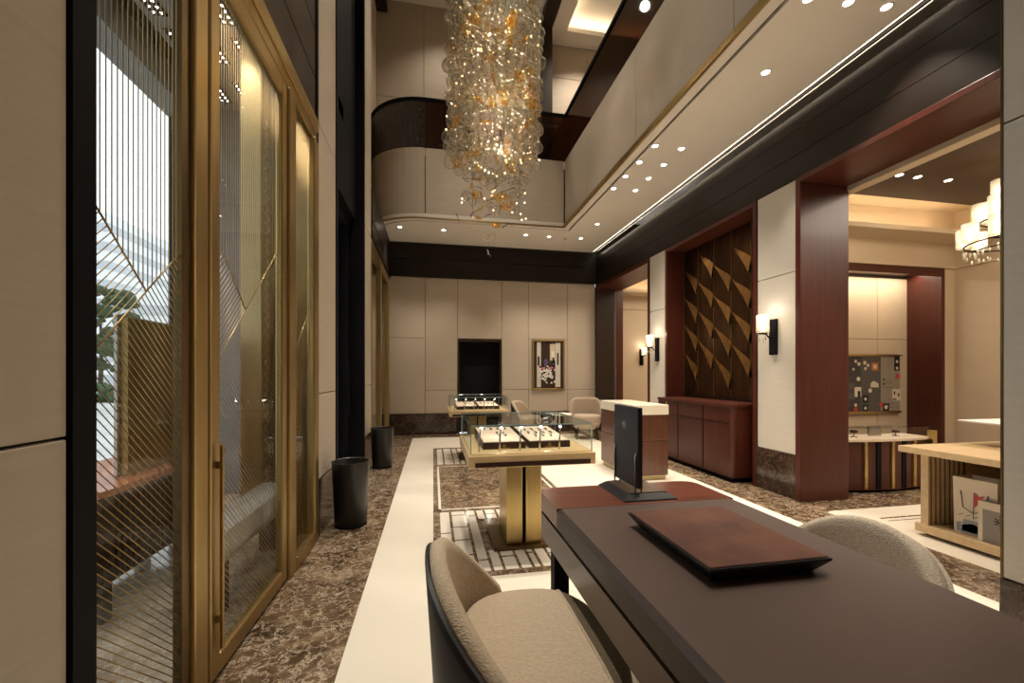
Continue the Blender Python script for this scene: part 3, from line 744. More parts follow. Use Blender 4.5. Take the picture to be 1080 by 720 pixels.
# ------------------------------------------------------------------ SCONCES
def sconce(loc, rz, lab):
    """back plate on local +x=wall, lamp towards -x"""
    g = thing('wall_sconce', lab, 'wall lamp', loc, rz, 'crystal wall sconces')
    q = MB(); q.box(-.035, 0, -.045, .045, -.195, .195, 0, .004); q.build('back_plate', BLACK, g)
    q = MB(); q.tube([(-.035, 0, .0), (-.07, 0, -.01), (-.11, 0, .03), (-.15, 0, .035), (-.15, 0, .05)], .008, 8); q.cyl((-.15, 0, .03), .045, .012, 20); q.build('arm', BLACK, g)
    q = MB(); q.lathe([(.06, .045), (.064, .05), (.064, .235), (.058, .24), (.056, .235), (.056, .05), (.06, .045)], (-.15, 0, 0), 24); q.build('shade', FROST, g)
    q = MB(); q.lathe([(0, .06), (.018, .065), (.018, .17), (0, .19)], (-.15, 0, 0), 12); q.build('bulb', L_SCON, g)
    for k in range(3):
        a = k*2*PI/3; q = MB(); q.ball((-.15+.035*math.cos(a), .035*math.sin(a), -.02-.012*k), .011, 1, s=(.8, .8, 2.2)); q.tube([(-.15+.035*math.cos(a), .035*math.sin(a), .03), (-.15+.035*math.cos(a), .035*math.sin(a), 0)], .001, 4); q.build('crystal_drop', FROST, g)
    M = Matrix.Translation(loc) @ Matrix.Rotation(rz, 4, 'Z'); p = M @ Vector((-.15, 0, .21))
    point(p.x, p.y, p.z+.03, 1.6, .04)
    return g
sconce((3.669, 3.95, 1.70), 0, 'crystal wall sconce lit on the pale pier beside the big opening')
sconce((3.669, 6.36, 1.70), 0, 'crystal wall sconce lit on the narrow far pier left of the gold panel')
sconce((5.0, 9.449, 1.70), PI/2, 'crystal wall sconce lit inside the small room beyond the far opening')

# ------------------------------------------------------------------ MIRROR PICTURE on the back wall
g = thing('framed_mirror', 'gold framed upright mirror with a painted reflection of a flower bouquet on the back wall', 'mirror', (2.545, 9.098, 1.50))
q = MB(); q.box(-.375, -.335, -.04, 0, -.565, .565, 0, .006); q.box(.335, .375, -.04, 0, -.565, .565, 0, .006); q.box(-.335, .335, -.04, 0, .525, .565, 0, .006); q.box(-.335, .335, -.04, 0, -.565, -.525, 0, .006); q.build('frame', GOLD, g)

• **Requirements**
Copy the material above exactly and drop the pictures.

• **Expected answer**
Continue the Blender Python script for this scene: part 3, from line 744. More parts follow. Use Blender 4.5. Take the picture to be 1080 by 720 pixels.
# ------------------------------------------------------------------ SCONCES
def sconce(loc, rz, lab):
    """back plate on local +x=wall, lamp towards -x"""
    g = thing('wall_sconce', lab, 'wall lamp', loc, rz, 'crystal wall sconces')
    q = MB(); q.box(-.035, 0, -.045, .045, -.195, .195, 0, .004); q.build('back_plate', BLACK, g)
    q = MB(); q.tube([(-.035, 0, .0), (-.07, 0, -.01), (-.11, 0, .03), (-.15, 0, .035), (-.15, 0, .05)], .008, 8); q.cyl((-.15, 0, .03), .045, .012, 20); q.build('arm', BLACK, g)
    q = MB(); q.lathe([(.06, .045), (.064, .05), (.064, .235), (.058, .24), (.056, .235), (.056, .05), (.06, .045)], (-.15, 0, 0), 24); q.build('shade', FROST, g)
    q = MB(); q.lathe([(0, .06), (.018, .065), (.018, .17), (0, .19)], (-.15, 0, 0), 12); q.build('bulb', L_SCON, g)
    for k in range(3):
        a = k*2*PI/3; q = MB(); q.ball((-.15+.035*math.cos(a), .035*math.sin(a), -.02-.012*k), .011, 1, s=(.8, .8, 2.2)); q.tube([(-.15+.035*math.cos(a), .035*math.sin(a), .03), (-.15+.035*math.cos(a), .035*math.sin(a), 0)], .001, 4); q.build('crystal_drop', FROST, g)
    M = Matrix.Translation(loc) @ Matrix.Rotation(rz, 4, 'Z'); p = M @ Vector((-.15, 0, .21))
    point(p.x, p.y, p.z+.03, 1.6, .04)
    return g
sconce((3.669, 3.95, 1.70), 0, 'crystal wall sconce lit on the pale pier beside the big opening')
sconce((3.669, 6.36, 1.70), 0, 'crystal wall sconce lit on the narrow far pier left of the gold panel')
sconce((5.0, 9.449, 1.70), PI/2, 'crystal wall sconce lit inside the small room beyond the far opening')

# ------------------------------------------------------------------ MIRROR PICTURE on the back wall
g = thing('framed_mirror', 'gold framed upright mirror with a painted reflection of a flower bouquet on the back wall', 'mirror', (2.545, 9.098, 1.50))
q = MB(); q.box(-.375, -.335, -.04, 0, -.565, .565, 0, .006); q.box(.335, .375, -.04, 0, -.565, .565, 0, .006); q.box(-.335, .335, -.04, 0, .525, .565, 0, .006); q.box(-.335, .335, -.04, 0, -.565, -.525, 0, .006); q.build('frame', GOLD, g)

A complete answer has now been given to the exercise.